MÜSLÜMAN BİR CEMAATİN = TOPLUMUN OLUŞUMU
Toplumu oluşturan tek tek fertler, bireylerdir ama toplum (= cemaat), tek tek fertlerin, bireylerin toplamı değildir; böyle bir toplama yığın (= kitle, kütle!) denir.
Sağlam
bir toplum (= cemaat), sağlam fertlerden veya bireylerden oluşur = kurulur.
Pekiî,
sağlam fert ya da birey nasıl olur?!. Bikere, bilgili ve şuurlu (= bilinçli) olur.
Bilgili ve şuurlu (= bilinçli) olmayan bireylerin bir araya gelmesi yığını oluşturur.

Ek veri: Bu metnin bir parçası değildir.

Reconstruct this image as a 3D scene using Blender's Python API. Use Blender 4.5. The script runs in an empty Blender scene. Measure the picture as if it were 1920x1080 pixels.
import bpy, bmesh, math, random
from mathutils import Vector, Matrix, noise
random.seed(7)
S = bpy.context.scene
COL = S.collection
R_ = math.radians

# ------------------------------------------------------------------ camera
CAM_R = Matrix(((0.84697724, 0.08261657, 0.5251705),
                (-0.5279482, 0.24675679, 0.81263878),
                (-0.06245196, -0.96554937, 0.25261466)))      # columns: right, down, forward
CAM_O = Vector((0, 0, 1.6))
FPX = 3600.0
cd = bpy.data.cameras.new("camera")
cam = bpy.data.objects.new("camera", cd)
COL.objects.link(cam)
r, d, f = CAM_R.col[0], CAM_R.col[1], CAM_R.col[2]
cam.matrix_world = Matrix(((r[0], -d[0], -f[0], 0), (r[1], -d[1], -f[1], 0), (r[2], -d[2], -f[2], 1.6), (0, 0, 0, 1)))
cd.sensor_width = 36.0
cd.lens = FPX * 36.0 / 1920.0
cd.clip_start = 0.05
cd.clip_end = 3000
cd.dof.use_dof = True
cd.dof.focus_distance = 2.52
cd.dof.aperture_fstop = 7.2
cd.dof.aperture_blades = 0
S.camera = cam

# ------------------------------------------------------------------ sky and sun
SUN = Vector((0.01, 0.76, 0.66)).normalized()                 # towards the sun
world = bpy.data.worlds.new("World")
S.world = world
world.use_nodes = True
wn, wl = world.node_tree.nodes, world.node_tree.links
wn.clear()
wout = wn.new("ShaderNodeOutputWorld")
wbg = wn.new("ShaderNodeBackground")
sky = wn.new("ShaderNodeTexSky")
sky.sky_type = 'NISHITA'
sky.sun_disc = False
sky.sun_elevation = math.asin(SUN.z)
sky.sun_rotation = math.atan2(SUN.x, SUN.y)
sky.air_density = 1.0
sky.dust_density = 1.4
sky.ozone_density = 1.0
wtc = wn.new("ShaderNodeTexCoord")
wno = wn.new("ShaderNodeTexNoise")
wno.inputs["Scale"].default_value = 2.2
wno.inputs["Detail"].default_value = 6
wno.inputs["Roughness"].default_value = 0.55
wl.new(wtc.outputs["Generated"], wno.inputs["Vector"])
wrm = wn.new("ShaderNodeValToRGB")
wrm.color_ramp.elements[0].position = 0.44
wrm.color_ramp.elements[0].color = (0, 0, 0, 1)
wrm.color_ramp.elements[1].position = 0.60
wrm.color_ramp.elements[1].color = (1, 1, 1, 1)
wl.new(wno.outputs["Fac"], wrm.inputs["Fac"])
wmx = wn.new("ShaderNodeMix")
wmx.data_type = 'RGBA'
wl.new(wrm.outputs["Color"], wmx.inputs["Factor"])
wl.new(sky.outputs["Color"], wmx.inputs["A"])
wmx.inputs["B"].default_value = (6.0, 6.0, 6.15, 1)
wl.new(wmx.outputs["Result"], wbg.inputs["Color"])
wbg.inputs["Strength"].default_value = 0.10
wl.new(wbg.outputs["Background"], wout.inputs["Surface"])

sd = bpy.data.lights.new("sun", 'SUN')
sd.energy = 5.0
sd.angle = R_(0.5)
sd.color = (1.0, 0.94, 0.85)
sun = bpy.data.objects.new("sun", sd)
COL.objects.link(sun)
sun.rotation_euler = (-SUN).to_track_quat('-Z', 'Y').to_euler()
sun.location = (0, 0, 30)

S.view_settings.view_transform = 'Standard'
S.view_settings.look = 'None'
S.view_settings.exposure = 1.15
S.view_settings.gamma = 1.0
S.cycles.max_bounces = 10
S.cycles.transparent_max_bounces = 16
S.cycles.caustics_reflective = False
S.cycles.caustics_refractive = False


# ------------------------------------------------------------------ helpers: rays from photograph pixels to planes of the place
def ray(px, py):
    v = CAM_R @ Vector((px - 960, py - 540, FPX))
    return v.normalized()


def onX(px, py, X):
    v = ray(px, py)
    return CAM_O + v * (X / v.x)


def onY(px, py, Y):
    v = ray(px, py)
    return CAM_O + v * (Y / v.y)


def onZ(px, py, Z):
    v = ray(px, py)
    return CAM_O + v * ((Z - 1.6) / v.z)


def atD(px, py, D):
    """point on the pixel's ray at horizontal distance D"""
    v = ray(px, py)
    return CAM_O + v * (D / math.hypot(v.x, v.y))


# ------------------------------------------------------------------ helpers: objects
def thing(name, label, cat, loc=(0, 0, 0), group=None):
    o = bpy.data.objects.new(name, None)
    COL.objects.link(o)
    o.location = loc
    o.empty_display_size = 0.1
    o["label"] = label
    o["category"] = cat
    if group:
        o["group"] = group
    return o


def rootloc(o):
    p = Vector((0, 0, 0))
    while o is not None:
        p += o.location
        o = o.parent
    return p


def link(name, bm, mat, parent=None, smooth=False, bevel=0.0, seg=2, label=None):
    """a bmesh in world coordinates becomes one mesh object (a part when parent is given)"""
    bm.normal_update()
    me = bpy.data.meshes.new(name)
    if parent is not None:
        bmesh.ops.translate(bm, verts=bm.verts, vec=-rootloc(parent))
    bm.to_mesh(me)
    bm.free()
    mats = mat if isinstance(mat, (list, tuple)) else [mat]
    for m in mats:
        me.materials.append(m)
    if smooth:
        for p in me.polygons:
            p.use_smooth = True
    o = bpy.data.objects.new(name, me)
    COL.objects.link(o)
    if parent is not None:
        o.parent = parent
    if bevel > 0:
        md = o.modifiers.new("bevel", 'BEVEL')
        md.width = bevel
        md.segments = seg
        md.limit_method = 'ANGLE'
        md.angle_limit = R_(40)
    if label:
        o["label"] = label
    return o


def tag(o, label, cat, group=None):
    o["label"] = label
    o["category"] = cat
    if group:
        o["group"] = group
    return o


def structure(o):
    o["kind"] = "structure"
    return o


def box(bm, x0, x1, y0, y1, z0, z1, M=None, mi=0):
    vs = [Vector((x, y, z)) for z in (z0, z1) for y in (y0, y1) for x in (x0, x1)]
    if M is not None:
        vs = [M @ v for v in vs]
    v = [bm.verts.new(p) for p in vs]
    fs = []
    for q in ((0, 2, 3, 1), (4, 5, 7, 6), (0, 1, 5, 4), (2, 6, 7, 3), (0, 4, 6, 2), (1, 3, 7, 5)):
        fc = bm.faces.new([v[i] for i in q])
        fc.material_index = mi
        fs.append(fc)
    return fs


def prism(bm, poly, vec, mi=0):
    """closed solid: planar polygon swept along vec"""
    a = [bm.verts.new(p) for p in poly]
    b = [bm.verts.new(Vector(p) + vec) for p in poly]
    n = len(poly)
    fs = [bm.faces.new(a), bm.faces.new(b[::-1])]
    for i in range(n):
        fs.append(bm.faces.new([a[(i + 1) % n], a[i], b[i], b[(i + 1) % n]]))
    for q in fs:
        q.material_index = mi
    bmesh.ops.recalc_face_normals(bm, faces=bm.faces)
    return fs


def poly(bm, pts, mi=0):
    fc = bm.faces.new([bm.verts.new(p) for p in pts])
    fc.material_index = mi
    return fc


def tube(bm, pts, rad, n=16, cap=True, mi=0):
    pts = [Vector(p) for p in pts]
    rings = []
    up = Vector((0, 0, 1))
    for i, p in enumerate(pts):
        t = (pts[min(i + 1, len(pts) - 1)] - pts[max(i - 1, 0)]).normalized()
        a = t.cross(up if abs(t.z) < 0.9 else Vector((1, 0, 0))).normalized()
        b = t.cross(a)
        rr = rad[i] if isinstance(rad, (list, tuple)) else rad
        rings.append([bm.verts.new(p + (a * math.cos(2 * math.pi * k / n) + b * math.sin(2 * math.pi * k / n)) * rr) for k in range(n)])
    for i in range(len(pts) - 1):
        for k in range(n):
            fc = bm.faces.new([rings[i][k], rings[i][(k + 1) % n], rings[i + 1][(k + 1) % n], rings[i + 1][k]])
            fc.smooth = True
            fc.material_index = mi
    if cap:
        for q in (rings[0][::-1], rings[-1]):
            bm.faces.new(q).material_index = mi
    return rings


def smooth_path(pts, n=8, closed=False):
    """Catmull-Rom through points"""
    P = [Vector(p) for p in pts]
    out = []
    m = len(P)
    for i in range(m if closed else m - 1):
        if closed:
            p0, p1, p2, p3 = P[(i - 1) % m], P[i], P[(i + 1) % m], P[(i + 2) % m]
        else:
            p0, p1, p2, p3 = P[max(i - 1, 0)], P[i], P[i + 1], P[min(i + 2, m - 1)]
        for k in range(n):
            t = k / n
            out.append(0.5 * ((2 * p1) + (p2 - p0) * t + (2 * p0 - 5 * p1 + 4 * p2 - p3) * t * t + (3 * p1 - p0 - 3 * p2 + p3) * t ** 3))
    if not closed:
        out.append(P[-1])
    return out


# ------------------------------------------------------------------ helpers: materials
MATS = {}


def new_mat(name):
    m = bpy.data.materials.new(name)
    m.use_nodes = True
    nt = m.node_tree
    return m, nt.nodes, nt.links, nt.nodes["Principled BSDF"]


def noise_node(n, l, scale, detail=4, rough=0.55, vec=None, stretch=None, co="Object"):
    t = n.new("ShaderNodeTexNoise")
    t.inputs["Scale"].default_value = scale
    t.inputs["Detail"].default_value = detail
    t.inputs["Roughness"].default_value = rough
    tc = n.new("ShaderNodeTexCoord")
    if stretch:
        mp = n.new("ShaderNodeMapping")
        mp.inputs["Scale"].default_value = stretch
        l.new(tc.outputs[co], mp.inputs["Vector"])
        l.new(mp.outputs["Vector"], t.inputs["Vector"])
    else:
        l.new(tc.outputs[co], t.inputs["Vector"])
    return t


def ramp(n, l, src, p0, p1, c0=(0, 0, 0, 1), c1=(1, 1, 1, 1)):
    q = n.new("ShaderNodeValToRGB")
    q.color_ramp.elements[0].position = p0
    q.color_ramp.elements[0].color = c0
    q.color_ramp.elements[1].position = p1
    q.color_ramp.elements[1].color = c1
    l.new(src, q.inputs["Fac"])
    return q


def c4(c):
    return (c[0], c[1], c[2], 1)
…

Yığındaki birliktelik tesadüfîdir (ânlıktır) ve kişisel menfaate (çıkara) dayanır;
çıkar ortadan kalktığında birliktelik de ortadan kalkar. Oysa toplum, uzun süreli
bir birlikteliktir ve bu birlikteliği de ortak değerler sağlar. Toplumların değer
algısına göre, farklı toplum tipleri olur, oluşur.
İslâm
toplumunun (= Müslüman toplumun) değerlerini İslâm (= Allah) belirler ve bu değerlerin
merkezinde Allah vardır. Bu toplum, Hakk’ı, hakikati ve adâleti hâkim kılmak; zulmü
(= haksızlığı, adâletsizliği) ortadan kaldırmak için kurulur. Bu toplumun fertleri
(= üyeleri), kendilerini bunun için eğitirler. Bu eğitimin en önemli “aracı” ibâdetlerdir.

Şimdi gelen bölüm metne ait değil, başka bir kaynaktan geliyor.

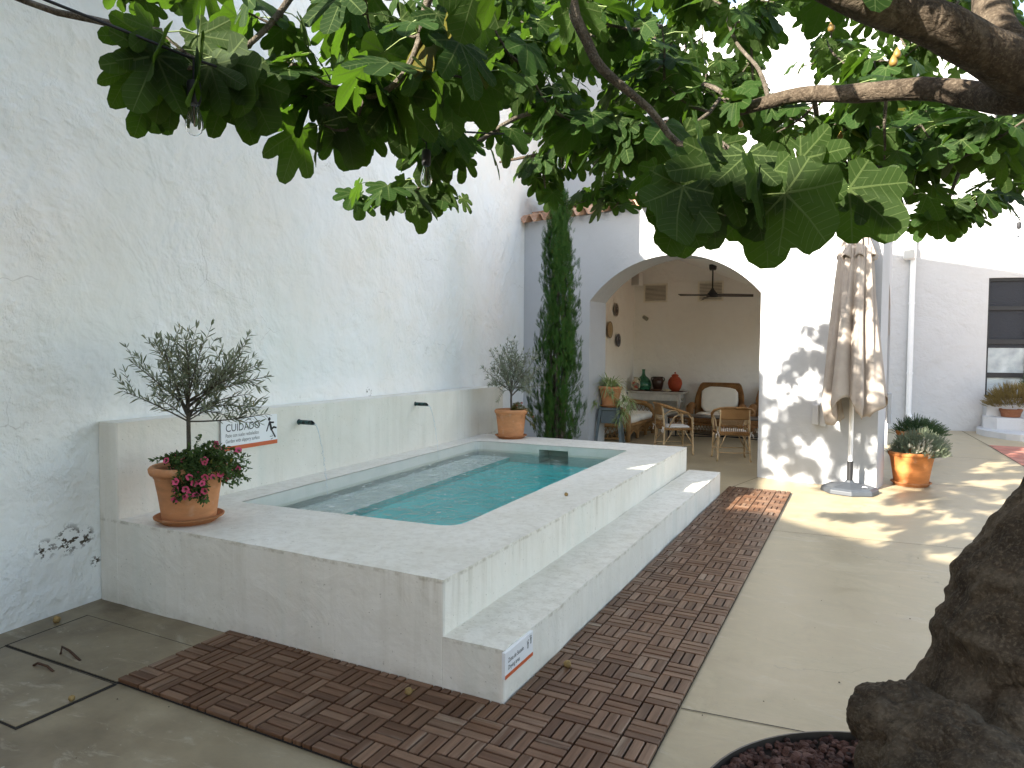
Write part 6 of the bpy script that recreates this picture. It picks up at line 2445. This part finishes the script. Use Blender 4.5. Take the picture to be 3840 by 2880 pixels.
# drying area sign on the step
s0, s1 = .028, .402
def stepz(u, v):
    return onplane(u, v, (.004, 0), (.004, 1))
c1, c2 = stepz((1850 + 205 * .18083) / KX, (2300 + 1370 * .18083) / KX), stepz((1850 + 785 * .18083) / KX, (2300 + 870 * .18083) / KX)
zt_ = stepz((1850 + 770 * .18083) / KX, (2300 + 365 * .18083) / KX)[2]
zb2 = (c1[2] + c2[2]) / 2
w2, h2 = c2[1] - c1[1], zt_ - zb2
sg2 = thing('drying_sign', 'small white drying area sign with footprints on the corner of the pool step', 'sign', (.008, c1[1], zb2), R_(90))
MB().bbox(0, w2, -.005, .012, 0, h2, .001).build('panel', M_SIGN, sg2)
def flat_shift(o, dy):
    for v in o.data.vertices:
        v.co.y += dy
poly_part('stripe', [[(0, 0), (w2, 0), (w2, h2 * .15), (0, h2 * .15)]], sg2, M_ORG, -.0055)
a_ = text_part('lettering', 'Zona de Secado', sg2, h2 * .25, w2 * .10, h2 * .56, w2 * .60 / (h2 * .25 * 7.2)); flat_shift(a_, .0068)
a_ = text_part('lettering', 'Drying area', sg2, h2 * .25, w2 * .10, h2 * .29, w2 * .44 / (h2 * .25 * 5.2)); flat_shift(a_, .0068)
S_ = lambda x, z: (w2 * x, h2 * z)
ft = []
for x, z in ((.80, .62), (.91, .72)):
    ft += [capsule(S_(x, z - .13), S_(x + .005, z - .05), h2 * .035, h2 * .03), capsule(S_(x + .003, z - .05), S_(x + .002, z + .06), h2 * .03, h2 * .052)]
    for k in range(5):
        ft.append(disc(S_(x - .032 + .016 * k, z + .165 - .012 * abs(k - (3 if x < .85 else 1))), h2 * (.016 + (.008 if k == (4 if x < .85 else 0) else 0)), 10))
poly_part('footprints', ft, sg2, M_INK, -.0058)

# ---------------------------------------------------------------- string lights
M_CABLE = simple("black_cable", (.012, .012, .014), .6)
M_BULB = Mat("bulb_glass", (.95, .95, .95), .03, .5)
M_BULB.b.inputs['Transmission Weight'].default_value = .97
M_BULB.b.inputs['IOR'].default_value = 1.12
M_FIL = simple("filament", (.45, .25, .08), .4)
def string_light(label, pts, bulbs, r=.004):
    t = thing('string_light', label, 'string light', at(*pts[0]), 0, 'string lights over the yard')
    o = np.array(t.location)
    P = [at(*p) - o for p in pts]
    MB().tube(P, r, 6).build('cable', M_CABLE, t, smooth='all')
    for (u, v, d, drop) in bulbs:
        q = at(u, v, d) - o
        s_ = MB()
        s_.tube([tuple(q), tuple(q - ZUP * drop)], .003, 6)
        s_.lathe([(.006, .012), (.016, .008), (.0185, 0), (.0185, -.045), (.015, -.055)], 14, tuple(q - ZUP * drop))
        so_ = s_.build('socket', M_CABLE, t, smooth=True)
        g_ = MB()
        g_.lathe([(.013, 0), (.0135, -.012), (.020, -.034), (.0235, -.052), (.0235, -.066), (.019, -.080), (.010, -.088), (.001, -.0895)], 18, tuple(q - ZUP * (drop + .052)))
        g_.build('bulb', M_BULB.m, t, smooth='all')
        f_ = MB()
        f_.tube([tuple(q - ZUP * (drop + .06)), tuple(q - ZUP * (drop + .115))], .0022, 5)
        f_.build('filament', M_FIL, t)
    return t
string_light('black cable with clear bulbs strung from the old wall through the fig leaves', [(60, -18, 1.7), (99, 0, 1.75), (259, 63, 1.80), (415, 126, 1.90), (544, 170, 2.05), (646, 204, 2.25), (756, 235, 2.45), (861, 265, 2.65), (930, 281, 2.78), (1076, 289, 3.0), (1212, 287, 3.65), (1500, 262, 4.6), (1800, 200, 6)],
             [(418, 127, 1.90, .07), (921, 280, 2.77, .09), (1213, 287, 3.65, .05)])
string_light('thin black cable with a clear bulb near the far wall at the right', [(1900, 330, 5.8), (2000, 395, 6.2), (2100, 440, 6.5), (2186, 463, 6.8), (2212, 473, 6.9), (2320, 492, 7.2)], [(2202, 469, 6.85, .06)])

# ---------------------------------------------------------------- drain covers, fallen figs, debris
def quad_thing(name, label, uv4, grp):
    P = [ground(u, v) for u, v in uv4]
    c = np.mean(P, 0)
    t = thing(name, label, 'drain cover', c, 0, grp)
    g_ = MB()
    pts = [(p - c)[:2] for p in P]
    big = [tuple(p * 1.0) for p in pts]
    small = [tuple(p * (1 - .020 / np.linalg.norm(p))) for p in pts]
    if (pts[1][0] - pts[0][0]) * (pts[2][1] - pts[0][1]) - (pts[1][1] - pts[0][1]) * (pts[2][0] - pts[0][0]) < 0:
        big, small = big[::-1], small[::-1]
    a = MB()
    a.prism(big, .0005, .003)
    a.build('frame_gap', M_GAP, t)
    b = MB()
    b.prism(small, .003, .006)
    b.build('slab', M_FLOOR, t)
    return t, c
zx = lambda x, y: (x * .3403, 1094.5 + y * .3403)
t, c = quad_thing('drain_cover', 'square concrete drain cover with a bent handle in the corner by the wall', [zx(555, 690), zx(1258, 898), zx(748, 1128), zx(30, 884)], 'drain covers')
hpts = [ground(*zx(x, y)) - c for x, y in ((385, 945), (395, 925), (440, 945), (510, 985))]
M_RUST = simple("rusty_iron", (.07, .035, .02), .85, .3, 60, .4)
for p, z in zip(hpts, (.008, .03, .026, .006)):
    p[2] = z
MB().tube(hpts, .006, 8).build('handle', M_RUST, t, smooth='all')
t, c = quad_thing('drain_cover', 'square concrete drain cover at the left edge, nearer the camera', [zx(30, 888), zx(742, 1132), zx(100, 1418), zx(-560, 1130)], 'drain covers')
hpts = [ground(*zx(x, y)) - c for x, y in ((212, 1018), (240, 1018), (300, 1035), (340, 1055))]
for p, z in zip(hpts, (.008, .02, .018, .006)):
    p[2] = z
MB().tube(hpts, .006, 8).build('handle', M_RUST, t, smooth='all')
M_DRY = simple("dry_fig", (.30, .20, .075), .8, .35, 60, .6, .004)
for x, y, z, s, label in ((*zx(360, 735), 0, .020, 'dry fallen fig by the foot of the old wall'), (*zx(455, 1232), .006, .014, 'pale dry fallen fig on the near drain cover'),
                          ((1200 + 1570 * .5907) / KX, (1900 + 1018 * .5907) / KX, .026, .018, 'round yellow fallen fig on the deck beside the step'),
                          ((1200 + 562 * .5907) / KX, (1900 + 1192 * .5907) / KX, .026, .018, 'fallen fig on the deck in front of the pool'),
                          ((1800 + 745 * .434) / KX, (1600 + 598 * .434) / KX, PZ, .014, 'small brown fallen fig on the pool edge'),
                          (*zx(1345, 943), 0, .011, 'small pale fallen fig beside the corner of the deck')):
    p = ground(x, y, z)
    b = MB()
    P, F = [], []
    for i in range(9):
        ph = -math.pi / 2 + math.pi * i / 8
        for k in range(14):
            th = 2 * math.pi * k / 14
            e = Vector((math.cos(ph) * math.cos(th), math.cos(ph) * math.sin(th), math.sin(ph)))
            d = 1 + .18 * mnoise.noise(e * 2.3 + Vector((x, y, 0))) + .05 * math.cos(7 * th)
            P.append(tuple(e * s * d))
    F = [(i * 14 + k, i * 14 + (k + 1) % 14, (i + 1) * 14 + (k + 1) % 14, (i + 1) * 14 + k) for i in range(8) for k in range(14)]
    b.add(P, F)
    b.tube([(s * .7, 0, s * .4), (s * 1.5, 0, s * .7)], .0025, 5)
    o = b.build('fallen_fig', M_DRY, smooth='all')
    o.location = (p[0], p[1], z + s * .85)
    o.rotation_euler = (x % 3, y % 2, x % 6)
    tag(o, label, 'fig', 'fallen figs')
lf_ = MB()
P = [(-.03, 0, .004), (-.012, .010, .012), (.012, .011, .016), (.034, .002, .02), (.012, -.010, .012), (-.012, -.009, .009)]
lf_.add(P, [(0, 1, 2), (0, 2, 3), (0, 3, 4), (0, 4, 5)])
o = lf_.build('fallen_leaf', simple("dry_leaf", (.12, .09, .05), .8))
o.location = tuple(ground((2540 + 1585 * .5907) / KX, (1900 + 1140 * .5907) / KX, .004))
o.rotation_euler = (.1, .2, 2.0)
tag(o, 'single curled dry leaf on the paving beside the fig trunk', 'leaf')
db = MB()
rd = random.Random(12)
for i in range(90):
    if i < 45:
        x, y = rd.uniform(.75, 2.6), rd.uniform(-.3, 4.2)
    else:
        x, y = rd.uniform(-2.6, -.6), rd.uniform(-1.3, 0.0)
        if x > -1.6 and y > -.66:
            continue
    s = rd.choice([.002, .002, .003, .004, .006])
    P = [(x + s * rd.uniform(.5, 1.2) * math.cos(w), y + s * rd.uniform(.5, 1.2) * math.sin(w), .002) for w in (0, 1.3, 2.5, 3.8, 5)]
    P.append((x, y, .002 + s * .7))
    db.add(P, [(k, (k + 1) % 5, 5) for k in range(5)])
tag(db.build('debris', M_GAP), 'tiny dark specks of leaf litter scattered on the paving', 'litter', kind='stuff')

(= Namaz. Oruç. Zekât ve Hacc. Kelime-i Şehâdet, ferdi, Müslüman topluma aday yapar.)
Ben, namaz ibâdetinin Müslüman ferdin oluşumuna katkısı ve etkisi üzerine üç-beş
cümle kuracağım.
Namazın
dili, “biz dilidir.” ‘İyyâKe na’budu ve İyyâKe nesteîn.’deki ‘ne/na’lar, biz (=
nahnu) zamiridir. Yine ihdinâ’daki nâ; Rabbenâ’daki nâ; duâlarımızdaki biz, tüm
Mü’minleri kapsar; tehıyyât’taki ‘ve alâ ıbâdillah-ıs sâlihîn’, tüm sâlih kulları...
Toplum,
ben’in biz’e dönüşmüş hâlidir. Ben, tek başına her şeyi yapamayacağını anlayınca,
“kendi gibi” (düşünen) insanlarla beraber olmak, onlarla yardımlaşmak (işbirliği
ve güç birliği yapmak) ister.
Şuurla
namaz kılan bir Mü’min, bu “biz’ler” üzerinde de iyice düşünmeli.
Hayat,
bir yol veya yolculuk ise, bu yolun, hem istikâmeti doğru olmalı (= sırât-ı müsteqîm),
hem de bu yol, güvenli yol arkadaşları ile yürünmeli; sapıkların = yol-iz bilmezlerin
değil, önceden bu yolu güvenli/güvenle yürüyenlerin --Bknz. 4/69-- izleri takip edilmeli.
“ihdinâ-s
sırât-al müsteqîm, sırât-alllezîne en’amte aleyhim; gayr-il mağdûbi aleyhim ve lâ-d dâllîn.” (1/7)
Müslüman
toplumun üyeleri ölmez; yaşayanlara yol gösterirler. Onlar olmasaydı, bizler yol-iz
bulamazdık ama bizler, “o büyük toplumun” üyeleri olma noktasında henüz hazır değiliz.
Başta Rasüller olmak üzere o toplumun her bir üyesine selâm olsun; duâ ve gayret
edelim de bizleri de içlerine alsınlar.